Deployment & Testing
To deploy testnet contracts to Sepolia, follow these steps, making sure you substitute the appropriate keys, addresses, and endpoints where necessary. You will need the following environment variables configured appropriately to follow this script:
SEPOLIA_RPCSEPOLIA_PRIVATE_KEYREACTIVE_RPCREACTIVE_PRIVATE_KEYSYSTEM_CONTRACT_ADDR
Step 1
Deploy the BasicDemoL1Contract (origin chain contract), which emits events for the Reactive Network, using the recommended Sepolia RPC URL: https://rpc2.sepolia.org.
forge create --rpc-url $SEPOLIA_RPC --private-key $SEPOLIA_PRIVATE_KEY src/demos/basic/BasicDemoL1Contract.sol:BasicDemoL1Contract
Assign the deployment address to the environment variable ORIGIN_ADDR.
Step 2
Deploy the BasicDemoL1Callback (destination chain contract), which handles callbacks by emitting the CallbackReceived event and logs the transaction origin, the caller, and a specified sender address whenever the callback function is called.
forge create --rpc-url $SEPOLIA_RPC --private-key $SEPOLIA_PRIVATE_KEY src/demos/basic/BasicDemoL1Callback.sol:BasicDemoL1Callback
Assign the deployment address to the environment variable CALLBACK_ADDR.
Step 3
Deploy the BasicDemoReactiveContract (reactive contract), configuring it to listen to ORIGIN_ADDR and to send callbacks to CALLBACK_ADDR.

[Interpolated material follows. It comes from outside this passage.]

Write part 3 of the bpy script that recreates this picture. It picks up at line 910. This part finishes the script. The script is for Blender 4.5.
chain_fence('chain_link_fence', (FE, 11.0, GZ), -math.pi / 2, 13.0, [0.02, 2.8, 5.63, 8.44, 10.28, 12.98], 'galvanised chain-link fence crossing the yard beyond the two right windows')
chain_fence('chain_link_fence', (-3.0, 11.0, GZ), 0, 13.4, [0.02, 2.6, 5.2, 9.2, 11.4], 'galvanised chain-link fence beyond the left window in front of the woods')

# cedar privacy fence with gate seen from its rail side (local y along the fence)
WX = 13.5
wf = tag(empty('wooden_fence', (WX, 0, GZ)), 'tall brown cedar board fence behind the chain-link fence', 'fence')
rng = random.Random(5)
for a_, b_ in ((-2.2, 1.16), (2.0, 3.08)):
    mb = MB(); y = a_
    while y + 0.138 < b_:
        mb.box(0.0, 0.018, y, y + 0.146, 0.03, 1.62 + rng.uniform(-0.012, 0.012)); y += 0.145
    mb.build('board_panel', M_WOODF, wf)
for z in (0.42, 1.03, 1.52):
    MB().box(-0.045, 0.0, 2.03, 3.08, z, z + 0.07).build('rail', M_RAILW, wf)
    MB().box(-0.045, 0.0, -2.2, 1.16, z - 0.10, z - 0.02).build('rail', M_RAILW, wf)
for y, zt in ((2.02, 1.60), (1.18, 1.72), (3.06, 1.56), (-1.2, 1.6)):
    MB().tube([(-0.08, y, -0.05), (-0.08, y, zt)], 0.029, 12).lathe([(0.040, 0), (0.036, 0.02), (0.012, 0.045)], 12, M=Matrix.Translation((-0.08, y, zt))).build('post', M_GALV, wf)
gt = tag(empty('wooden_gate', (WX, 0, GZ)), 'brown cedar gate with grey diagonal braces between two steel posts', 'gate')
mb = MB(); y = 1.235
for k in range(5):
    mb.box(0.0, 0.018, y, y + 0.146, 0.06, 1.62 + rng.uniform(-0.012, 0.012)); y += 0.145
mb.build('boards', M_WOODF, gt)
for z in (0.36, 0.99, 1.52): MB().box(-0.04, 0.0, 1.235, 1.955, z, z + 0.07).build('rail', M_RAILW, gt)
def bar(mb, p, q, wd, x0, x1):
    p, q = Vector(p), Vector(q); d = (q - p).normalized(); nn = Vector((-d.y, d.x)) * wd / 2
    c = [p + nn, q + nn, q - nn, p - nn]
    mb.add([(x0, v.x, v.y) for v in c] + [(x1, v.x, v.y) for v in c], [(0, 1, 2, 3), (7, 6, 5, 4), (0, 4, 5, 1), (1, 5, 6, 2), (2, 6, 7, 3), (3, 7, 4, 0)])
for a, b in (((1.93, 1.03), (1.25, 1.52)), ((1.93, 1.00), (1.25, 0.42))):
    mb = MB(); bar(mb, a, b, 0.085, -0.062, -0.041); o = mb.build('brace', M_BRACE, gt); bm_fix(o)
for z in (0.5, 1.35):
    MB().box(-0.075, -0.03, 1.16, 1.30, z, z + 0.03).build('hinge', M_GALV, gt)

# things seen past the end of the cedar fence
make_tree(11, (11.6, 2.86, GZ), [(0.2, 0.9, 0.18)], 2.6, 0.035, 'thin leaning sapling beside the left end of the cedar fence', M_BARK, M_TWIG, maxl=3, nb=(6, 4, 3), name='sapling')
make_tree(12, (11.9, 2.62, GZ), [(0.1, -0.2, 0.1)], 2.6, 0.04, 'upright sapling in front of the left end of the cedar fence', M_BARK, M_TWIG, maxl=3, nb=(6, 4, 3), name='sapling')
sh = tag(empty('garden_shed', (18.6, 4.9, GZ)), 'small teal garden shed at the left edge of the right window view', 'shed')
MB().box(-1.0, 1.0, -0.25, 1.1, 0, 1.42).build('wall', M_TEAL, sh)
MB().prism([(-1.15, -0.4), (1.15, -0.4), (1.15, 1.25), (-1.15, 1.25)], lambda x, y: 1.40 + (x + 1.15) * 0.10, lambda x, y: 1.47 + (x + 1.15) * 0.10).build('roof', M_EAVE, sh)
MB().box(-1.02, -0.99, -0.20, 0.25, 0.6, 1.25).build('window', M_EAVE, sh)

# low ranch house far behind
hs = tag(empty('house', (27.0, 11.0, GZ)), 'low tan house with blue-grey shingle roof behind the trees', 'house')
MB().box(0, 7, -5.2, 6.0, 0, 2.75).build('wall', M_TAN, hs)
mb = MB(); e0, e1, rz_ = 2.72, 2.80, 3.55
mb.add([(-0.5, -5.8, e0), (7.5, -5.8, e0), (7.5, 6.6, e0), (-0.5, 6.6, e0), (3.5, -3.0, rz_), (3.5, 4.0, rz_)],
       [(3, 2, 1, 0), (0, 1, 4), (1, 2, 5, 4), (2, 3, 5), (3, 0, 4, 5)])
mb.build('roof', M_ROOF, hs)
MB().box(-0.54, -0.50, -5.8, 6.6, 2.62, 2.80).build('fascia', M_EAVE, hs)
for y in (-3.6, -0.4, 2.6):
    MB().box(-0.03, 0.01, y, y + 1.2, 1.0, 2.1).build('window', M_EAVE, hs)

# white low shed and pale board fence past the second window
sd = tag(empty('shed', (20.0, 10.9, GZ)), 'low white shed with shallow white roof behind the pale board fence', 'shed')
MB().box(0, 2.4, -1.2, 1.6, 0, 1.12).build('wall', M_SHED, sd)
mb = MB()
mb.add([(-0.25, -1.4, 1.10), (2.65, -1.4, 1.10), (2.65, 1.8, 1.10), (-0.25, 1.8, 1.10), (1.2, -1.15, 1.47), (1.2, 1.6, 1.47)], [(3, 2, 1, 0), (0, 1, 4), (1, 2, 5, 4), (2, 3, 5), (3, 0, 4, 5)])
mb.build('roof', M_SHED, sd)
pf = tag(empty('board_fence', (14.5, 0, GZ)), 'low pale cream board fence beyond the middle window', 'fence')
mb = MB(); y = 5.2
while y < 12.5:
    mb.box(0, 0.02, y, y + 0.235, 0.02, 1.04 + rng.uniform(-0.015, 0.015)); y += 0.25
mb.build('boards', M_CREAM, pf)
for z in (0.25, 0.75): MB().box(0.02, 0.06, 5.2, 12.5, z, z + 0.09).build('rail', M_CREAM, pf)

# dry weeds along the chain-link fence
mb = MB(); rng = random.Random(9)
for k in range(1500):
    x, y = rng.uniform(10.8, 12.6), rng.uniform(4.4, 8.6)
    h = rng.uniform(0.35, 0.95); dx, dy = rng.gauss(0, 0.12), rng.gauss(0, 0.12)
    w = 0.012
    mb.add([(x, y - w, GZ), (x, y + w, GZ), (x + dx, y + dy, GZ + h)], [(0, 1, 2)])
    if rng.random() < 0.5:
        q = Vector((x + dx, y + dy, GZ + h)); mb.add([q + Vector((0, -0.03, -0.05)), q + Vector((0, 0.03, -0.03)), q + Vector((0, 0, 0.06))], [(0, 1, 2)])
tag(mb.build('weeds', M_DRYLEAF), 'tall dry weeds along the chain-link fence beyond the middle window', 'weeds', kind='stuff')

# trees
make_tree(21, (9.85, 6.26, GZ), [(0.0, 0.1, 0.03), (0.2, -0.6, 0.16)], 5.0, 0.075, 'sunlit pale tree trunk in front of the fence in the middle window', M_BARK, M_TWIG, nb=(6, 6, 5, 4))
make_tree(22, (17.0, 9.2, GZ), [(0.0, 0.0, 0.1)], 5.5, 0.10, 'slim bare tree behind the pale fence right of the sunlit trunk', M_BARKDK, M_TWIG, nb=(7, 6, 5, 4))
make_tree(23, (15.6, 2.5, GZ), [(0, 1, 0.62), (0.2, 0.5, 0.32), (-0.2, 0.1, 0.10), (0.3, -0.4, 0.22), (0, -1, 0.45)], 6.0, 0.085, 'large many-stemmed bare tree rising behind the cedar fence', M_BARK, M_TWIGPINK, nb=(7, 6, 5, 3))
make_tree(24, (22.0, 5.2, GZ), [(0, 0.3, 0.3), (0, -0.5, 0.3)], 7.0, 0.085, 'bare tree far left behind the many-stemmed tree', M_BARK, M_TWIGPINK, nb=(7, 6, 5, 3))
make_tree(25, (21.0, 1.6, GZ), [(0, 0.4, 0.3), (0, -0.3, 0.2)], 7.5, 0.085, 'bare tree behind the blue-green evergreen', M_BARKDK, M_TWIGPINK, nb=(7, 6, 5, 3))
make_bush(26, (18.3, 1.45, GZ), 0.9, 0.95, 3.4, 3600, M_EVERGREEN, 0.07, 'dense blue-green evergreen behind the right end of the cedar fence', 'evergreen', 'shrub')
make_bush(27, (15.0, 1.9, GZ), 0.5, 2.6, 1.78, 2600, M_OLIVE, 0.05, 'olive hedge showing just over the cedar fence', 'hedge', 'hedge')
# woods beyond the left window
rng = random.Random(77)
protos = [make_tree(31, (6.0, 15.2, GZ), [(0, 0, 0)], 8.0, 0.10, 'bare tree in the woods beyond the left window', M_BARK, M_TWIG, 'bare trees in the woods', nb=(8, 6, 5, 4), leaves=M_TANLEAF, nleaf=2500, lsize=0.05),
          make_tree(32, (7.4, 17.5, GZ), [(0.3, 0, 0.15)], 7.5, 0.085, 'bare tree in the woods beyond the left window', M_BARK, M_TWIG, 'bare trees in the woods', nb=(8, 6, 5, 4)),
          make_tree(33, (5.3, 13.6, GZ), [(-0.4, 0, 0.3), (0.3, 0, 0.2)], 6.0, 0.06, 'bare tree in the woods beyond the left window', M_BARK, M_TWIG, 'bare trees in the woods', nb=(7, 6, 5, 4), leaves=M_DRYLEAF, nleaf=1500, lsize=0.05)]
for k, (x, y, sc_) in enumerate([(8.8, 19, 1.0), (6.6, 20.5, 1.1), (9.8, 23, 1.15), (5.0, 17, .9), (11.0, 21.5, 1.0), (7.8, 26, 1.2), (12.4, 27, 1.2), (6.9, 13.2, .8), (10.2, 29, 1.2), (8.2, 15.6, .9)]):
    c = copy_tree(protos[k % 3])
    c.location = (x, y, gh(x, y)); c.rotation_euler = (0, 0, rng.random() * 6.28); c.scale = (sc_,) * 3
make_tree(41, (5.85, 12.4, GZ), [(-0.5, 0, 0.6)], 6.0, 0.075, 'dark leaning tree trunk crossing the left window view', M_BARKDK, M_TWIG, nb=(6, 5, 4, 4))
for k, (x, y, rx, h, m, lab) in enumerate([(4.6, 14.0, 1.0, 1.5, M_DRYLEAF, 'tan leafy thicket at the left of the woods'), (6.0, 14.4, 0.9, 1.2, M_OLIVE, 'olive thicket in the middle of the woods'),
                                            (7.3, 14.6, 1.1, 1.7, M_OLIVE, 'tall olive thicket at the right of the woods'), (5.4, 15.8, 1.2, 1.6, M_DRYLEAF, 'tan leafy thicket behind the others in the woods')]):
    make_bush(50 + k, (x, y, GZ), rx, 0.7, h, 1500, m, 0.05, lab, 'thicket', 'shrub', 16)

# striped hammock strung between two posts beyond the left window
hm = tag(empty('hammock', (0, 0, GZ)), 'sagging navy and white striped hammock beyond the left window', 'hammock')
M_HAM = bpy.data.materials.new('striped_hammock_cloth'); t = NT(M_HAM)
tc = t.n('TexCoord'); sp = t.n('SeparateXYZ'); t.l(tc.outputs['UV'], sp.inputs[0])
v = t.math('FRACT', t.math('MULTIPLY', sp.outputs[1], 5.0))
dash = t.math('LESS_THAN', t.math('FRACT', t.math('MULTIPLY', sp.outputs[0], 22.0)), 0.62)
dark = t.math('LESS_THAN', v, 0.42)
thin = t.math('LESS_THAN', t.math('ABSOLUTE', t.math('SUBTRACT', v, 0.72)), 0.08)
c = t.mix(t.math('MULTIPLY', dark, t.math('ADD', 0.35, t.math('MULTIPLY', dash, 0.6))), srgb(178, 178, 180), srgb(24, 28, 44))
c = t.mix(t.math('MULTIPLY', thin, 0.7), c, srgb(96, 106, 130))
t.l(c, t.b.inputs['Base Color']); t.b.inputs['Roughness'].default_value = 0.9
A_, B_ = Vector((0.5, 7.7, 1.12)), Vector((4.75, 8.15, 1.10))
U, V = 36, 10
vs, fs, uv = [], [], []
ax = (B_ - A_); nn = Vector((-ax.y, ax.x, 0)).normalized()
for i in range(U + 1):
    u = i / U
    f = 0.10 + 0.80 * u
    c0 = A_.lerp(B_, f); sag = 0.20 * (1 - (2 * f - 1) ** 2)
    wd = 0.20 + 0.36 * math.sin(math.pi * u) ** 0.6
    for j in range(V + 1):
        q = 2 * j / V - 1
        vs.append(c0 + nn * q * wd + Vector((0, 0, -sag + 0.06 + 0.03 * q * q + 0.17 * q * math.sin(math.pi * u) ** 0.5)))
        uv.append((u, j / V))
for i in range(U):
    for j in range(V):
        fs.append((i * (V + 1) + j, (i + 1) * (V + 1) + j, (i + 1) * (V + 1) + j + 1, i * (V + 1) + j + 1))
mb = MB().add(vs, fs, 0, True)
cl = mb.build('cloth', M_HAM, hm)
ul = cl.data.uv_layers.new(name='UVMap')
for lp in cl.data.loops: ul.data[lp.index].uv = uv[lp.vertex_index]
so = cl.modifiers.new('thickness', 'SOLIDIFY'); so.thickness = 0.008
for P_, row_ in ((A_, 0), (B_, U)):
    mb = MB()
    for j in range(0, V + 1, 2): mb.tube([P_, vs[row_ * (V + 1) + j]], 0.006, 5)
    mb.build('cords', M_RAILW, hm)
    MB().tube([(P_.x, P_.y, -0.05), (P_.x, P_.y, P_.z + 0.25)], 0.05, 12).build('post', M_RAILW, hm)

forge create --rpc-url $REACTIVE_RPC --private-key $REACTIVE_PRIVATE_KEY src/demos/basic/BasicDemoReactiveContract.sol:BasicDemoReactiveContract --constructor-args $SYSTEM_CONTRACT_ADDR $ORIGIN_ADDR 0x8cabf31d2b1b11ba52dbb302817a3c9c83e4b2a5194d35121ab1354d69f6a4cb $CALLBACK_ADDR
Step 4
Test the whole setup by sending some SepETH to ORIGIN_ADDR:
cast send $ORIGIN_ADDR --rpc-url $SEPOLIA_RPC --private-key $SEPOLIA_PRIVATE_KEY --value 0.11ether
This should eventually result in a callback transaction to CALLBACK_ADDR being initiated by the Reactive Network.
Conclusion
In this lesson, we’ve discussed how Reactive Smart Contracts work and deployed a simple system with a Reactive Smart Contract. We’ve taken a look at how it works, emitting the event, tracking it, and doing the post-actions on our destination Ethereum Smart Contract with an RSC. Though this example does not implement any useful logic, it demonstrates how the tech stack works and prepares us for real use cases.